* YOUR OBJECTIVE
Quote exactly the lines spanning from the top of the data below to the line that contains "obj('fleece_blanket', mb, mg.m, label='dark", including both.

* COLLECTED MATERIAL

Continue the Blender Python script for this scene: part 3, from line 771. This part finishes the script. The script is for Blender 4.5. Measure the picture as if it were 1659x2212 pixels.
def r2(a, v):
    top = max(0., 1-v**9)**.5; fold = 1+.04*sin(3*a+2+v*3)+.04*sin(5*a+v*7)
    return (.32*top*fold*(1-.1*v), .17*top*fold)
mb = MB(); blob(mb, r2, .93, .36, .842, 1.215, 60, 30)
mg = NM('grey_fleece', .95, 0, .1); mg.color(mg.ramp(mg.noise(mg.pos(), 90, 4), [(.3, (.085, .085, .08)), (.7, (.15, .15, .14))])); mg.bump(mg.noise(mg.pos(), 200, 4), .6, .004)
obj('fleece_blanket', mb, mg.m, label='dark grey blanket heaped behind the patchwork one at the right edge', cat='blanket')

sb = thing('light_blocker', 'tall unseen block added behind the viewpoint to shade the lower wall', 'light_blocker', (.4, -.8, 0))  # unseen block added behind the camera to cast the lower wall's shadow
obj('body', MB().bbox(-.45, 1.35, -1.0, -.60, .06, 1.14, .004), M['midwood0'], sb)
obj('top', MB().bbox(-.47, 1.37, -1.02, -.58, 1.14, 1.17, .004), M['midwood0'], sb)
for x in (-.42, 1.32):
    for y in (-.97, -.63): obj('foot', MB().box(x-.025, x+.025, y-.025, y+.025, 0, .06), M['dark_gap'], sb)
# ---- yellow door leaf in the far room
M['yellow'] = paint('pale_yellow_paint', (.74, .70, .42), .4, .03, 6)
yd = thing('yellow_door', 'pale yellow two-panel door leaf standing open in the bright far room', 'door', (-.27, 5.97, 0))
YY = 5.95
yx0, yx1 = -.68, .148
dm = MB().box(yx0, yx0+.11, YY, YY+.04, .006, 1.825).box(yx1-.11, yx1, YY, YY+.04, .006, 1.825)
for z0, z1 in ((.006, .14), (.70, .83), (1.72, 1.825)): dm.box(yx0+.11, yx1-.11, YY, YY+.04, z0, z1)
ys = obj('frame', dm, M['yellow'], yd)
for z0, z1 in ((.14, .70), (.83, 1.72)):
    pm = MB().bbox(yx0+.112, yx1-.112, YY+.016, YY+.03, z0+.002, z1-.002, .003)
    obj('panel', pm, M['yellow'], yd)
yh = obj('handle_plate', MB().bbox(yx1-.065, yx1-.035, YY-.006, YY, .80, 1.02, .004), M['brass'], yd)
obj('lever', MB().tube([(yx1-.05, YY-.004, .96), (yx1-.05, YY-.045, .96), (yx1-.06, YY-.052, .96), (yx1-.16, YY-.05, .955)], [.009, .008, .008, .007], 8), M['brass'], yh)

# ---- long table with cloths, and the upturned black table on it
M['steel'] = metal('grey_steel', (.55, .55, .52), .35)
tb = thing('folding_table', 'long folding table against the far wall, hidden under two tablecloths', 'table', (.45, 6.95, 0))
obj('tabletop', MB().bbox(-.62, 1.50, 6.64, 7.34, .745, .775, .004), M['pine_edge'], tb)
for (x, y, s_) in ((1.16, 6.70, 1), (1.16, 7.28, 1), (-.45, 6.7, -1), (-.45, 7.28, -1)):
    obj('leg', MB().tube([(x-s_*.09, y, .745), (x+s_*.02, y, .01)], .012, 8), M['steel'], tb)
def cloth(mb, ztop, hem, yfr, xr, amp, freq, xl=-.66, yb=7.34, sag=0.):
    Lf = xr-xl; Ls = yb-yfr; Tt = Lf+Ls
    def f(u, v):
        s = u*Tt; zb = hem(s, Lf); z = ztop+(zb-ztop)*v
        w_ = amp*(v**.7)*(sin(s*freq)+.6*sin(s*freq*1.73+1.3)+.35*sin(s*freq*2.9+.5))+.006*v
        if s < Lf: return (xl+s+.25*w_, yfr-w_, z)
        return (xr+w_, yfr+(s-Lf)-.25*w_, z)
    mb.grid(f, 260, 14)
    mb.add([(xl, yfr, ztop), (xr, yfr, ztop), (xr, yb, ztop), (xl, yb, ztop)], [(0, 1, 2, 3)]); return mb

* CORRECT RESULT
Continue the Blender Python script for this scene: part 3, from line 771. This part finishes the script. The script is for Blender 4.5. Measure the picture as if it were 1659x2212 pixels.
def r2(a, v):
    top = max(0., 1-v**9)**.5; fold = 1+.04*sin(3*a+2+v*3)+.04*sin(5*a+v*7)
    return (.32*top*fold*(1-.1*v), .17*top*fold)
mb = MB(); blob(mb, r2, .93, .36, .842, 1.215, 60, 30)
mg = NM('grey_fleece', .95, 0, .1); mg.color(mg.ramp(mg.noise(mg.pos(), 90, 4), [(.3, (.085, .085, .08)), (.7, (.15, .15, .14))])); mg.bump(mg.noise(mg.pos(), 200, 4), .6, .004)
obj('fleece_blanket', mb, mg.m, label='dark grey blanket heaped behind the patchwork one at the right edge', cat='blanket')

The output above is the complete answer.